What you will do
Copy out all the data, word for word.

Dataset extract
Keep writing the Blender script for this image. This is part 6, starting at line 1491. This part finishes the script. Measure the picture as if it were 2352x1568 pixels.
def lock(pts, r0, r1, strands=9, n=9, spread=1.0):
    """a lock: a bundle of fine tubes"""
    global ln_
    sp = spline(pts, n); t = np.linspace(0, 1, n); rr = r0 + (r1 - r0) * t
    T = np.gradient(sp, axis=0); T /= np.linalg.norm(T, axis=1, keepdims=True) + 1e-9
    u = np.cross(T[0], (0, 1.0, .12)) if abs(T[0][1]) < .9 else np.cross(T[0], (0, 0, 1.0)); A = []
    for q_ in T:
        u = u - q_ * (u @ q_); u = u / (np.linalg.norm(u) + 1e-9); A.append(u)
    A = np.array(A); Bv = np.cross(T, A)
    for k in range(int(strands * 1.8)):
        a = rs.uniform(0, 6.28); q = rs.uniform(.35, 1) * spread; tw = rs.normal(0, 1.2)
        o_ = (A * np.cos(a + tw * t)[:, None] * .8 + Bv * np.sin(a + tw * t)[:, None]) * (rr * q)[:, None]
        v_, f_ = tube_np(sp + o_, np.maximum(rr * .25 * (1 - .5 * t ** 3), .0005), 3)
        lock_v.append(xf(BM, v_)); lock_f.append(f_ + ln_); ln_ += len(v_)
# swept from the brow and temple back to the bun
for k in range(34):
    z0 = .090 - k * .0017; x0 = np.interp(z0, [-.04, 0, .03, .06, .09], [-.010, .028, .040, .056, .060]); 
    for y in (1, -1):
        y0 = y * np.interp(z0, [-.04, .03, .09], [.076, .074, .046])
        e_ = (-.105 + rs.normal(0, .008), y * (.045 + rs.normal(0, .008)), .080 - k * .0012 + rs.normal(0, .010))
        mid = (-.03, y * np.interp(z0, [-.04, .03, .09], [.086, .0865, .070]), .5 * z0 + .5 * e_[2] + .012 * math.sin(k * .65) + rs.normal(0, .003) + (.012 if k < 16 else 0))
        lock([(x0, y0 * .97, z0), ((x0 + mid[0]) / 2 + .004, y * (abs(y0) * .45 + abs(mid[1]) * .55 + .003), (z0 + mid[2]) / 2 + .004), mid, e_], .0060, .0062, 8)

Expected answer
Keep writing the Blender script for this image. This is part 6, starting at line 1491. This part finishes the script. Measure the picture as if it were 2352x1568 pixels.
def lock(pts, r0, r1, strands=9, n=9, spread=1.0):
    """a lock: a bundle of fine tubes"""
    global ln_
    sp = spline(pts, n); t = np.linspace(0, 1, n); rr = r0 + (r1 - r0) * t
    T = np.gradient(sp, axis=0); T /= np.linalg.norm(T, axis=1, keepdims=True) + 1e-9
    u = np.cross(T[0], (0, 1.0, .12)) if abs(T[0][1]) < .9 else np.cross(T[0], (0, 0, 1.0)); A = []
    for q_ in T:
        u = u - q_ * (u @ q_); u = u / (np.linalg.norm(u) + 1e-9); A.append(u)
    A = np.array(A); Bv = np.cross(T, A)
    for k in range(int(strands * 1.8)):
        a = rs.uniform(0, 6.28); q = rs.uniform(.35, 1) * spread; tw = rs.normal(0, 1.2)
        o_ = (A * np.cos(a + tw * t)[:, None] * .8 + Bv * np.sin(a + tw * t)[:, None]) * (rr * q)[:, None]
        v_, f_ = tube_np(sp + o_, np.maximum(rr * .25 * (1 - .5 * t ** 3), .0005), 3)
        lock_v.append(xf(BM, v_)); lock_f.append(f_ + ln_); ln_ += len(v_)
# swept from the brow and temple back to the bun
for k in range(34):
    z0 = .090 - k * .0017; x0 = np.interp(z0, [-.04, 0, .03, .06, .09], [-.010, .028, .040, .056, .060]); 
    for y in (1, -1):
        y0 = y * np.interp(z0, [-.04, .03, .09], [.076, .074, .046])
        e_ = (-.105 + rs.normal(0, .008), y * (.045 + rs.normal(0, .008)), .080 - k * .0012 + rs.normal(0, .010))
        mid = (-.03, y * np.interp(z0, [-.04, .03, .09], [.086, .0865, .070]), .5 * z0 + .5 * e_[2] + .012 * math.sin(k * .65) + rs.normal(0, .003) + (.012 if k < 16 else 0))
        lock([(x0, y0 * .97, z0), ((x0 + mid[0]) / 2 + .004, y * (abs(y0) * .45 + abs(mid[1]) * .55 + .003), (z0 + mid[2]) / 2 + .004), mid, e_], .0060, .0062, 8)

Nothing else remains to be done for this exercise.